Anime’s Alternative Messages

Anime can teach messages of morals, self-confidence, the importance of family, and more, which are messages that can’t be received from Nickelodeon’s “Invader Zim” or Disney’s “Gravity Falls.” 

Cartoon Network’s “Samurai Jack” started in 2001 before being canceled in 2004. “Samurai Jack” followed a serious consecutive plotline and heavy cartoon violence. It was moved to Adult Swim, a late-night programming block geared towards an adult audience in 2017.

“HunterxHunter” is an anime that drives messages of morals and self-growth. It takes viewers on the tale of Gon Freecss, a 12-year-old boy who embarks on a journey to become a hunter. What sets this apart from the average Saturday morning cartoon? We see him encounter and deal with death, and how he deals with the abandonment of his father, all while having superhuman abilities. He also faces constant ever-looming death. This is not your typical cartoon subject manner.

Demon Slayer is another anime that handles heavy topics. “Demon Slayer” tells the tale of Tanjiro Kamado who must deal with the death of his father, and not soon after, the murder of his family. “Demon Slayer” gives viewers a look at the ups and downs of growing up and the pressures of growing up without both parents in a gory setting.

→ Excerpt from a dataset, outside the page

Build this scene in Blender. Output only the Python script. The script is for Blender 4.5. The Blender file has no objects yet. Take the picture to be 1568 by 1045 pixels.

The subject manner of anime can cover things like suicide (“Sankarea: Undying Love”) or sexual assault (“Banana Fish”).  It’s possible anime’s ability to be versatile and inclusive in content is the main reason it’s popular.  Whatever it is, anime has now started to become more mainstream, spawning reboots and movies. Anime has certainly earned its spot in mainstream media, taking adult animation and stretching the horizons.